If you are curious about their evolution and want a slightly earlier snapshot, absORB is a strong second choice. As the ninth film, it captures a moment where OS Crew put a lot of emphasis on enjoying the process while still pushing technical and creative boundaries. The movie blends urban and backcountry segments with a focus on soaking up good times after injuries and challenges, making it relatable to anyone who has fought through setbacks to get back on snow.
Viewers with a particular love for pure street skiing might lean toward Magnetic, which is described in industry coverage as an eighth film with a strong urban emphasis, or earlier projects like Electric that still carry a heavy mix of rails and city spots. Once you have a feel for the crew’s style, it is worth exploring the back catalogue via their YouTube channel and website, where older edits and full movies show how the riders, filming and spot selection have progressed over nearly two decades.
Why riders care
Riders care about OS Crew because the films feel like they are made by people who live the same winters as their audience. The crew is not separated from the community by massive budgets or heli-only access; they are Boise locals who shovel stairs, road gaps and backcountry jumps, drive to events in vans, and host premieres where the same people in the crowd appear on screen. That relatability makes their heavy tricks and big lines more inspiring rather than distant or unattainable.
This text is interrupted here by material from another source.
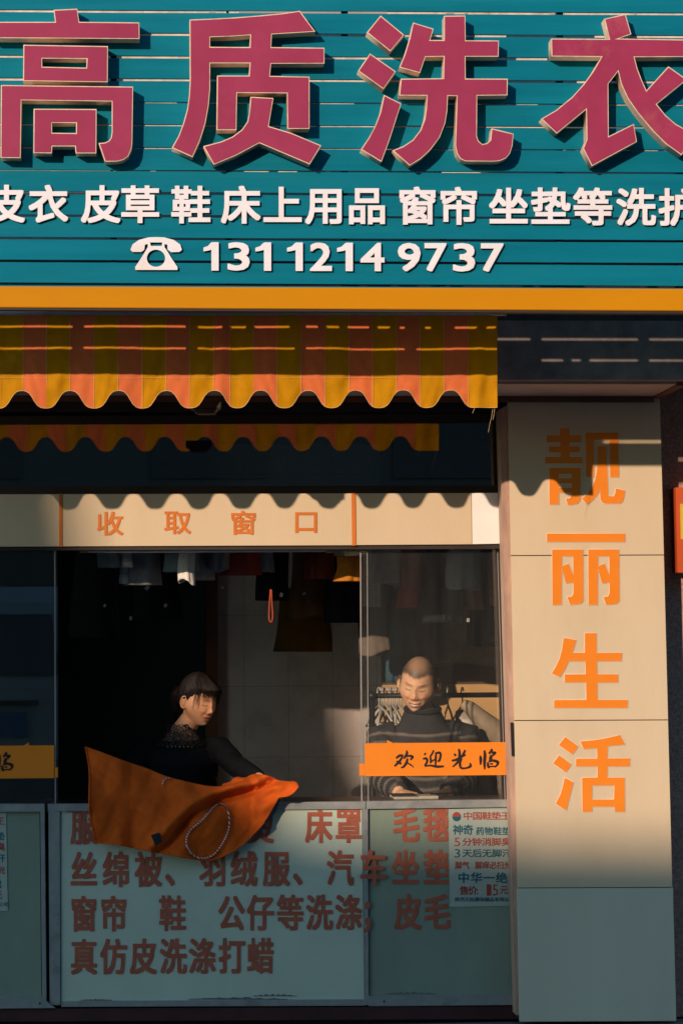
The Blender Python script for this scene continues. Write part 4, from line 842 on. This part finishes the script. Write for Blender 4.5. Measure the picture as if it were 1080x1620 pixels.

For the skipowd.tv community, OS Crew represents a blueprint for sustainable, community-based ski filmmaking. Ten annual films in a row, a roster of riders who grow into mentors for younger skiers, recurring events at home hills and parks, and a catalog that covers the full range from street to backcountry: all of these elements show what is possible when a crew commits to a long-term vision. Whether you are watching Vortex for the latest lines, revisiting Electric on a storm day, or wearing an OS hat in your own park, the brand embodies a simple idea that resonates widely in skiing: gather your friends, film your winters, support your local hills and keep pushing your scene forward year after year.